Encore une fois l’essentiel des blocages tient au fait que l’islam repose sur une logique d’unanimité. Pour faciliter son absorption de principes démocratiques il faudrait le ramener à une religion et non plus à un système politique. Dès lors que l’on s’écarte d’un islam politique, l’introduction de principes démocratiques dans ces sociétés ne semble plus impensable, à condition toutefois que celles-ci renoncent à ce poids écrasant de l’unanimité lequel est à la fois sclérosant et extrêmement rassurant aussi, il faut bien le comprendre : c’est formidable d’avoir des certitudes partagées, de pouvoir affirmer, sans le moindre doute possible, qui sont les méchants et les gentils. Mais tant que l’islam régit le fonctionnement de la société, il la rend hermétique à ce qui, pour nous Occidentaux, constitue les fondements de la pensée démocratique.

Convergence

On a longtemps cru que toutes les cultures étaient en train de converger, que certaines mettaient simplement plus de temps que d’autres à entrer dans le processus mais que, au final, l’ensemble de l’humanité allait bientôt ressembler à l’Occident. Or lorsque l’on voit la Chine et l’islam, il ne semble pas qu’on en prenne le chemin.

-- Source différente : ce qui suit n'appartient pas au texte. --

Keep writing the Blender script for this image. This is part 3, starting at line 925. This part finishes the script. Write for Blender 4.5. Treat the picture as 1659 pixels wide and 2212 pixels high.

Pour moi la réalité est tout autre, c’est pourquoi je pense que nous devons intégrer nos valeurs, notre conception de ce que doit être une démocratie à la pluralité des cultures qui nous entourent, ce qui représente un exercice bien plus subtil et complexe que ce que notre conception idéalisée du monde et de son évolution nous avait laissé imaginer. Principalement parce que, on le vérifie chaque jour, cela se joue davantage dans les consciences individuelles que dans les urnes.